Did the crowd also contribute to making what it was?

“The early Pure crowd was a mix, a proper mix of people and that was part of what made it. Ravers, acid teds, students, casuals, NEDs, bikers, punks, indie kids, hippies, Alex Higgins, the Ragga Twins, straights, everyone was welcome. I don’t like compartmentalising people but it was a broad draw of people that went and from all over Scotland to a certain extent. It was edgy but people were welcome. I think this changed as it got later in its life but early on you just wouldn’t get that mixture anywhere else. People were curious about acid house and rave and it drew them in. Plus it was beyond good and much of the Pure crowd was brought in on word-of-mouth rather than internet hype. That’s really the seed of what you have to remember about Pure and Sativa. It was pre-internet. You couldn’t google it or click a link to find out about it. You were given one of Rock’s shitty fliers in the street. You had to go and know someone who went to get in. A seed that was allowed to develop and flourish, organically into a great event in Edinburgh musical history. Long live Pure, and all who sailed in her.”

At this point in time I’ve not heard the mix you’ll be doing for us yet, but what I’ve always loved about your mixes is you’re not quite sure what you’re going to get. Can you tell us a little bit about this mix you’ve been working on for us?

“This is more of an upfront mix of new tracks and unreleased material mixed with some bits from my current live set. Im trying out some new material in the mix and seeing how it flows.
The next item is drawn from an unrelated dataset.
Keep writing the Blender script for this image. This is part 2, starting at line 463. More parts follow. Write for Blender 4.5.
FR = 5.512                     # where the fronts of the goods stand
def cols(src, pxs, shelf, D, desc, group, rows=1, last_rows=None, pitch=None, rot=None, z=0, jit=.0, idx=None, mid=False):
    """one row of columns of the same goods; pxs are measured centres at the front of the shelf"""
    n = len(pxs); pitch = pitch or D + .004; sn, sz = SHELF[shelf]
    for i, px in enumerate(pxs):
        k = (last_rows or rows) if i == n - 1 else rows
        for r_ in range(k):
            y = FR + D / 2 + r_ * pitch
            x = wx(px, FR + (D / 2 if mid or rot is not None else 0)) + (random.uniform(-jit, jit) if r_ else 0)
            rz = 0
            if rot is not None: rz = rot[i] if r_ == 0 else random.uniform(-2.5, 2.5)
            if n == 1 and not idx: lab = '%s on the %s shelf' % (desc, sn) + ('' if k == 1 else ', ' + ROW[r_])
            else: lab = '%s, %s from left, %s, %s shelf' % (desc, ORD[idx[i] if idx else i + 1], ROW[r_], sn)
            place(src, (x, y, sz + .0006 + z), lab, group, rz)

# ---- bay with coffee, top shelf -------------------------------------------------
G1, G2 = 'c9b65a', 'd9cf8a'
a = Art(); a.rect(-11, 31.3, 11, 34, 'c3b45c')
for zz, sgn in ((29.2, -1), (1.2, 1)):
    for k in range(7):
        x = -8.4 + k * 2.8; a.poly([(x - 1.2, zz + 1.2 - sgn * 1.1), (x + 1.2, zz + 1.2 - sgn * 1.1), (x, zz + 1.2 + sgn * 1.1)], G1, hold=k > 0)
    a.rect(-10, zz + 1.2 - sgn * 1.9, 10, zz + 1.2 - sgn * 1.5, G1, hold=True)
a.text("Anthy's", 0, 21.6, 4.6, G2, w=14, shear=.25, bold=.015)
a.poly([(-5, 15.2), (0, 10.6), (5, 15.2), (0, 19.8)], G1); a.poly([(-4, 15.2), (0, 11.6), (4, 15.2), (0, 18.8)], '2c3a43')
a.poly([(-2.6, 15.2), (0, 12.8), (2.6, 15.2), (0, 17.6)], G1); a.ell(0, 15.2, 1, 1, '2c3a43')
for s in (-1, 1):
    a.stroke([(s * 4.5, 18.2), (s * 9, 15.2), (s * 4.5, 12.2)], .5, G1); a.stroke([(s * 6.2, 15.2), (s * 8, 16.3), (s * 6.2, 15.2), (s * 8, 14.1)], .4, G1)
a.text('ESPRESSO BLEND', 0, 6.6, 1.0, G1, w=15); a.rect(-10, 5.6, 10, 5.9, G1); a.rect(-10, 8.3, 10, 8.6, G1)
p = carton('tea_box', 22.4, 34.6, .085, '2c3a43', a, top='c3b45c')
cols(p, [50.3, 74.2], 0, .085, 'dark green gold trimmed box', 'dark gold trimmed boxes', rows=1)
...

Its always a bit of trial and error but at least I’m honest.”

Finally what else can we expect from Neil Landstrumm in the next year or so?

“Im just putting the finishing touches to another EP for Jerome Hill’s Don’t label which is a solo Landstrumm project. There is the third Modini EP coming out on Hypercolour but towards the end of the year. Thirdly, another solo Landstrumm 12″ on The Hacker’s label called Zone in France.”